Over the centuries, the region historically known as Bohemia has had many names, and been part of many nations and empires: the Premysl Empire, the Hapsburg Monarchy, the Luxembourg Dynasty and the Holy Roman Empire. It has also been home to a rich and ancient culture, and some of the world's greatest and most popular composers from what we now think of as the Czech musical tradition. The names Antonín Dvořák, Bedřich Smetana and Leoš Janáček readily come to mind.
But there's another Czech musician whose name might also be part of that illustrious list, but often isn't: Bohuslav Martinů, who was one of the 20th century's most accomplished and prolific composers.
During a career that took him from Prague, to Paris, to New York, Martinů wrote six major symphonies, all of them striking. He also composed dozens of chamber works, 15 ballets, a collection of film scores and a variety of vocal and choral music. And he wrote more than two dozen operas, including The Plays of Mary, a score that's actually four separate dramas in one package, and features some of Martinů's most spectacular and inspiring music.
Martinů was born in 1890, in a small Bohemian village near the border with Moravia. He grew up in church -- literally. Until he was 12, Martinů's family lived in a church tower, where his father served as a watchman and bell ringer.
During the course of his career, Martinů became a well-travelled and cosmopolitan artist. As a teenager, he began musical studies at the Prague Conservatory. Later, in Paris, he was drawn to a wide variety of musical and artistic styles, including impressionism, avant-garde jazz and dadaism.
Martinů left Czechoslovakia when the Nazis invaded, early in World War II. He spent the war years in New York, where he wrote his first five symphonies and had a hit with his opera The Comedy on the Bridge.
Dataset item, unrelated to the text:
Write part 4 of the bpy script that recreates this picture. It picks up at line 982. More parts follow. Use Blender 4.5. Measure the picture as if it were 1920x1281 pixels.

Still, even during his formative Paris years in the 1930s, Martinů's music often gravitated back toward his Czech origins, and his religious upbringing. Both can be heard in The Plays of Mary, first performed at the Provincial Theatre in Brno, in 1935.
On World of Opera, Lisa Simeone presents Martinů's unique, four-part opera in a production from the Prague National Theatre. It features an impressive, ensemble cast -- with many singers taking multiple roles -- and the performance is led by one of today's foremost interpreters of Czech music, conductor Jiři Belohlavek.